Every culture has an ascendant period, a golden age and a decline and fall. I am not a historian and I can't accurately date those periods but I am sure that by 1980 we were over the top and on the way down. So what do you do? You can't change history or stop it from moving forward and where you occur in the time line is something over which you have no control. You do however have choices. Each period of history is typified by a set of ethics or acceptable behaviors, which a majority of members of the culture engage in. The fact that a majority adheres to these standards is what establishes them as the acceptable standards. You don't have to be part of that majority. There are human values of right and wrong that is universal to the human existence.

This is what my piece, "Four Forces" is about. The symbols in my work are abstract constructs intended to represent fairly specific ideas. This process involves moving the meaning of an image one or more steps away from its traditional meaning. In my piece the person is I or you or anyone. The three rectangular pictures represent the holy Trinity. For me this represents the spiritual life. I could just have well used a symbol from any religion. The snake is the Biblical snake but he has a new job and he is a good guy. He is the bringer of knowledge and to me represents the total body of knowledge that human beings possess. The dog is a Borzoi or Russian wolfhound. It's that dog you always see included in the family portraits of European nobility. In this setting it represents the nobility of the human spirit, which to me is that part of our make up that causes us to do the right thing when indeed we choose to do so. The eagle is the eagle on top of that American flag in your elementary school classroom and represents the force that says to us: "Get out there and level that forest, build that highway and sink that mine, make yourself rich at any cost to your self, the rest of us or the planet, it's the American thing to do".

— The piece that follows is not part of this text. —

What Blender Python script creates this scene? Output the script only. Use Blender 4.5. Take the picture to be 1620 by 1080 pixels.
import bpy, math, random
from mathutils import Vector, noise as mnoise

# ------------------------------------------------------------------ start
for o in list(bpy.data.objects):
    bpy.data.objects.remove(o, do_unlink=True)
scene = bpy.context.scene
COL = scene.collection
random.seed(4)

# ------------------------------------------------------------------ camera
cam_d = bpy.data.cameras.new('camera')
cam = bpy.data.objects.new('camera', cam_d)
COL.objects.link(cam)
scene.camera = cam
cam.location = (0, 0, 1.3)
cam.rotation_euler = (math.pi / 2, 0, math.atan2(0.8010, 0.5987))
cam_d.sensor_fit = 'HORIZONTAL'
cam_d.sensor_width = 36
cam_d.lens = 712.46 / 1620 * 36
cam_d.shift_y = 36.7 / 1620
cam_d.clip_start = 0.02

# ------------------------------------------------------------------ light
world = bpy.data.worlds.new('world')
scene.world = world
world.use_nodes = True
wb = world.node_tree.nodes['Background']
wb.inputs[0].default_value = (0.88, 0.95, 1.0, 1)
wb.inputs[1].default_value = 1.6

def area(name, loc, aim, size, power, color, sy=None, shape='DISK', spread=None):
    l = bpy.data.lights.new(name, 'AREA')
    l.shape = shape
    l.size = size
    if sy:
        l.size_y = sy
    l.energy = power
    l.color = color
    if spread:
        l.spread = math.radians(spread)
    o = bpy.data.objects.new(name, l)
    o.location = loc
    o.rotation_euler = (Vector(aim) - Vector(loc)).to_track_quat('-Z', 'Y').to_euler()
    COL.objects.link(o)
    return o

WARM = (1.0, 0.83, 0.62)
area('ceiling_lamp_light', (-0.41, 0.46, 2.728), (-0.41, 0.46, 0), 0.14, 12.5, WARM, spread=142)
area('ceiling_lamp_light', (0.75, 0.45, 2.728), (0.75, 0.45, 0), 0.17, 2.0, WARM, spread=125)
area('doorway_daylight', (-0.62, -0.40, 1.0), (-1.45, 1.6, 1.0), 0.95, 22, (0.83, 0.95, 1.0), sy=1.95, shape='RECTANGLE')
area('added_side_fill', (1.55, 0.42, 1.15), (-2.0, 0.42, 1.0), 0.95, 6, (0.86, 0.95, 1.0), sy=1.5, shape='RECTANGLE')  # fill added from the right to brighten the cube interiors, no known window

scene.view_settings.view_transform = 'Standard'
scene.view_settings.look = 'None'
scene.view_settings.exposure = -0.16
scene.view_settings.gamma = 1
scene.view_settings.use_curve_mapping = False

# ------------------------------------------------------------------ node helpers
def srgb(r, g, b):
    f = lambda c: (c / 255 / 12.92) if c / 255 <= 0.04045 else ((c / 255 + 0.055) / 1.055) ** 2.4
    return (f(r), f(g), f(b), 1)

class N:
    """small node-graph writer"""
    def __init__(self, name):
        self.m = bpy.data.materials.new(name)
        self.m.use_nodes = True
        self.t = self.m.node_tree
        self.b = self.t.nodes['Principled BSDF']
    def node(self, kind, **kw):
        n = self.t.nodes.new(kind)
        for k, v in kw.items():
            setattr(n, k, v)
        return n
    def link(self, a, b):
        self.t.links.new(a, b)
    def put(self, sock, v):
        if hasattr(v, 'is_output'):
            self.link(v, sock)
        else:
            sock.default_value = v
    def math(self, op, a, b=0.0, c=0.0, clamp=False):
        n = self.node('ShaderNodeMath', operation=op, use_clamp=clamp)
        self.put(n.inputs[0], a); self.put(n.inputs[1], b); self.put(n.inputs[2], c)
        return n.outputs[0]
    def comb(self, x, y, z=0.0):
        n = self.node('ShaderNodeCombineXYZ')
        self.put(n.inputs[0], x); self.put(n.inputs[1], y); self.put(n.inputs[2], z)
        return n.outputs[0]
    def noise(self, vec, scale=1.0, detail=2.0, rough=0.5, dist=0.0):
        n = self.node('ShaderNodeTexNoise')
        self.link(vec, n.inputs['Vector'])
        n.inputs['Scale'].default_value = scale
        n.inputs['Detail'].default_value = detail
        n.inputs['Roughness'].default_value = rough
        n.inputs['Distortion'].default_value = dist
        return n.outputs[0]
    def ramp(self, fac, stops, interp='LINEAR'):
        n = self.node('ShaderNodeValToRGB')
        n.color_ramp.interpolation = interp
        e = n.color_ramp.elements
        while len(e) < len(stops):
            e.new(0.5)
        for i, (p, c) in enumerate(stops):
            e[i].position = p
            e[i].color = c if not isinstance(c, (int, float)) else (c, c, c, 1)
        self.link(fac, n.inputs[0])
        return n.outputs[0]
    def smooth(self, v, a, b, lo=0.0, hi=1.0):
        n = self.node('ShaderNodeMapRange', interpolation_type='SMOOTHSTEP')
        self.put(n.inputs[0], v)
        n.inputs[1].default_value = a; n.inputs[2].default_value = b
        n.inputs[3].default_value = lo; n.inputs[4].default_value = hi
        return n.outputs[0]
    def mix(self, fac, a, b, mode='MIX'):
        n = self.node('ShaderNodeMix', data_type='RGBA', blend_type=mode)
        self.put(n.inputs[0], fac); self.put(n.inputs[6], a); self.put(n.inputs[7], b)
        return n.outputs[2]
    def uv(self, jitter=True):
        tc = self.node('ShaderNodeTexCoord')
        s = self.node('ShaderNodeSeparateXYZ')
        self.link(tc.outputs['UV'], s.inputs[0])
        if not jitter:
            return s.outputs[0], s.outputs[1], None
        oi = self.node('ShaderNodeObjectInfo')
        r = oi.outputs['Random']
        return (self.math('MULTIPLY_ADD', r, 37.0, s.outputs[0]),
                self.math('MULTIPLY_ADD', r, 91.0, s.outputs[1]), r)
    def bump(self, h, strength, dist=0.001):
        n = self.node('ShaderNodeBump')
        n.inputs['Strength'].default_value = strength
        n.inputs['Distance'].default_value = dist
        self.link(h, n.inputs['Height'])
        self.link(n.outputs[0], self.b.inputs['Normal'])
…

These four images represent the four forces I refer to in my title and to which we are all subjected in the process of developing the values and ethics that we not only expose but also live by. The ethics of the state, many of our institutions and a large part of our citizenry in late 20th century leave a great deal to be desired and are leading to the sharpest divisions of class that I have ever known in my life time. If you subscribe to these ethics they will set you free to put greed and self-interest in front of all other values. They may also cost you a great deal of your humanity. The nobility of the human spirit exists in every human being that has ever lived. At any point in history we can look inside ourselves and find the values it demands. Doing what is right is often the harder of two roads to take but is always the best choice. The choices we make about our values will determine what sort of culture we have to live in and leave to our children.